Adam (director and writer Alex Knapp) is the last man standing in suburbia. It’s a suburbia which seems to have remained fairly comfortable too: the stores are still stocked, the lights are still on. Whatever happened to everyone else, it must have been very fast indeed. So, given this material comfort, this is no survivalist horror; Adam’s chief concern is, from what we see at first, to keep himself sane. This he does by continuing to emulate his old routines, attending work, going shopping, making phonecalls (to himself). Another facet of all this is his meticulous record-keeping. By recording whether a place or a thing still serves its purpose, he is able to determine whether it is worth returning there or not. Clearly his world is getting smaller, his sense of self is getting more and more fragile. Even in the film’s earliest scenes, Knapp is able to generate a kind of pathos for Adam, a sense of ‘what would you do?’ which is eminently relatable, because it is so everyday.

It’s made clear that Adam was a sensitive soul even at the best of times. More context for Adam’s character is added through the use of flashbacks; through these, we see that Adam always found social situations tricky, appearing nervy and awkward in company, though there’s a genuine and sweet series of moments as we see Adam’s first date and gradually-blossoming romance with K (Olivia Luccardi). His yearning for and his search for K seems to be leading him closer to her; at first, it seems as though the film is going to follow Adam to her, too, as he acts on information they had apparently shared before the unspecified event which parted them. However, nothing is as straightforward as that here. Past and present continue to meld, as the narrative focuses in on Adam’s psyche more than it does his physical moments.

Given the post-apocalyptic setting, this is an unusually intimate film, with lots of close-up shots, lots of domestic trappings and of course the domestic routines themselves. There is also a lot of (literal) ground covered as Adam roams, but it’s in the close details that Go/Don’t Go really shines. These same everyday items lose or gain significance as time moves on; the simple sound of a glass against a surface triggers a happy memory of sitting at a bar, for instance, whilst a mobile phone – with no one left to call – dies slowly, and it barely matters. Something else which stands out is the use of sound. The initial shift between (social) noise and silence is very effective in making you notice the latter. It also makes the audience, alongside Adam, jump at the familiar, humdrum sounds which drag him out of himself temporarily.

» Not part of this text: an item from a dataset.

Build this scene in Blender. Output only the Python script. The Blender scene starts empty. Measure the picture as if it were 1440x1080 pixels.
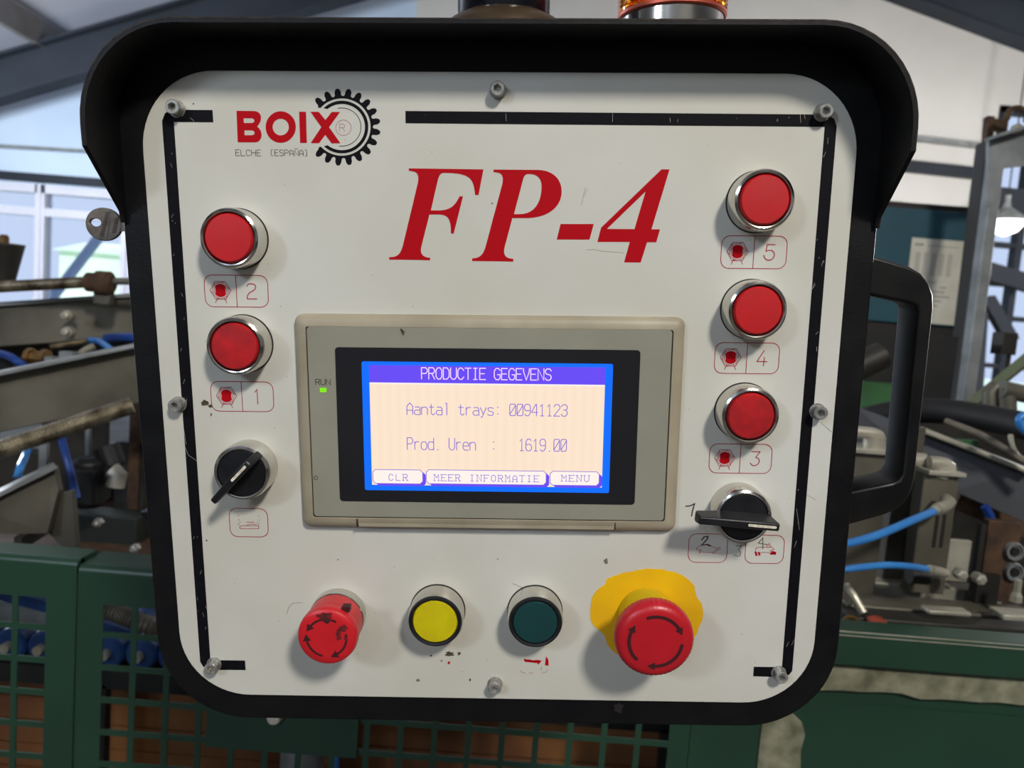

As much as this film reminds me of anything, then I’d say there’s some shades of Jeremy Gardner’s work here: the isolation and wide open spaces of The Battery (2012) and the flashbacks to happier times in love of After Midnight (2019), but – given the lone protagonist – almost completely shorn of dialogue, and with flashes of something altogether more fearful. Elements of fear are doled out very carefully in Go/Don’t Go, and are all the more effective for it.

Essentially, this film is a horror of hoping. The symbolism of the steadily-failing lightbulbs seems to represent Adam’s nostalgia, and how he becomes stifled by it. Nostalgia is another key driver here, one which soon becomes utterly overwhelming, for Adam and for the audience. The end result is a pensive, very subtle piece of filmmaking with a sharp, sensitive central performance.

GO/DON’T GO will be released via Gravitas Ventures on January 12th 2021.